Re: David Lynch

Camille Scaysbrook (the_globe@hotmail.com)
Thu, 15 Apr 1999 18:39:04 -0700 (PDT)

Sorry these posts are coming in so long after the original arguments 
- email troubles yet again (:

No.8 on what list??? Sorry, that one flew me right by. Anyway, I 
wouldn't say that Lynch only interprets his own vision - after all, 
both `The Elephant Man' and `Dune' were based on pre-existing and 
very famous material, as was `Wild at Heart' to a lesser extent. It's 
up to you to speculate on their success - I think no one could have 
done a more unique and touching `Elephant Man' than Lynch and if you 
want to be pedantic it did get nominated for an Oscar (but, as a list 
member who I'm not sure is still here was fond of saying: `Eat shit. 
500 million flies can't be wrong' (: ) 

What Lynch can do is have the courage to interpret material via his 
own vision - something that to me Adrian Lyne just didn't have the 
guts to do, resulting in a pretty flat film (and fellating a banana? 
please. That's too obvious even to be postmodern (: ) If you look at 
`Blue Velvet' it *is* a totally analogous environment to the one 
Lolita takes place in - peachy-keen suburbia on the upside, sexual 
perversion, bugs and darkness on the downside. Those things are 
Lynchs' forte. I think his Lolita would have been something very 
different again from Kubrick's or Lyne's version - but it would have 
been an interpretation I would have
liked to see very much indeed.

Camille
verona_beach@geocities.com
@ THE ARTS HOLE http://www.geocities.com/Hollywood/Theater/6442
@ THE INVERTED FOREST http://www.angelfire.com/pa/invertedforest

>> Hopefully this won't be too boring a thread to pursue, but you've
mentioned him several times, Camille.
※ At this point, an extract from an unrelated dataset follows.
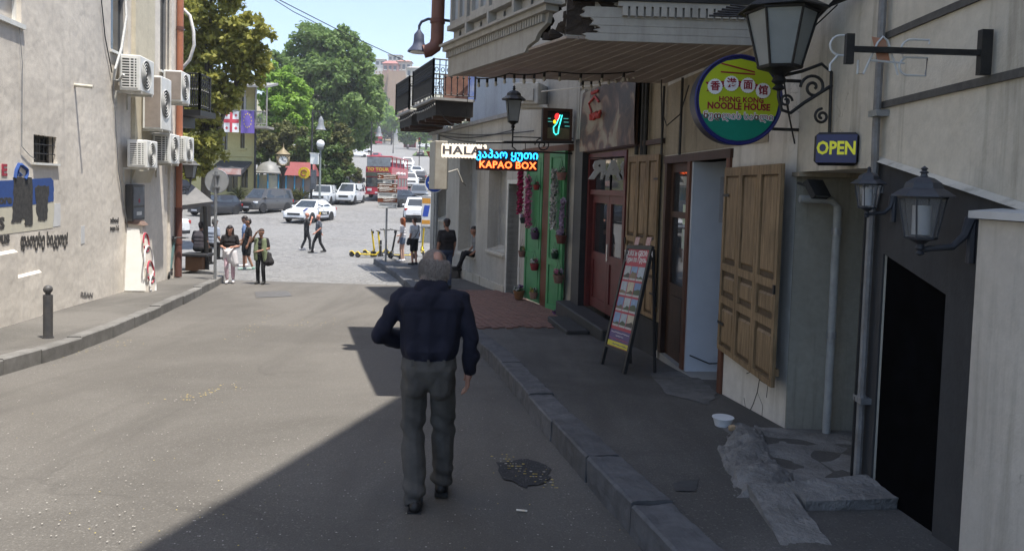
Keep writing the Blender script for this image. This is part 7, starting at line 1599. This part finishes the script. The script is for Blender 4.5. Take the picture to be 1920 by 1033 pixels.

Give me something, anything, to 
go on
with Lost Highway other than the theft of the repeated highway detail 
from
Hitchcock's Frenzy. Blue Velvet, and even Wild at Heart, were 
definitely
powerful but I'd hesitate to allow David Lynch to interpret anything 
but
his own obscure vision. He'd be the last person I'd entrust with my
"second-favorite book." What's No. 8 on the list?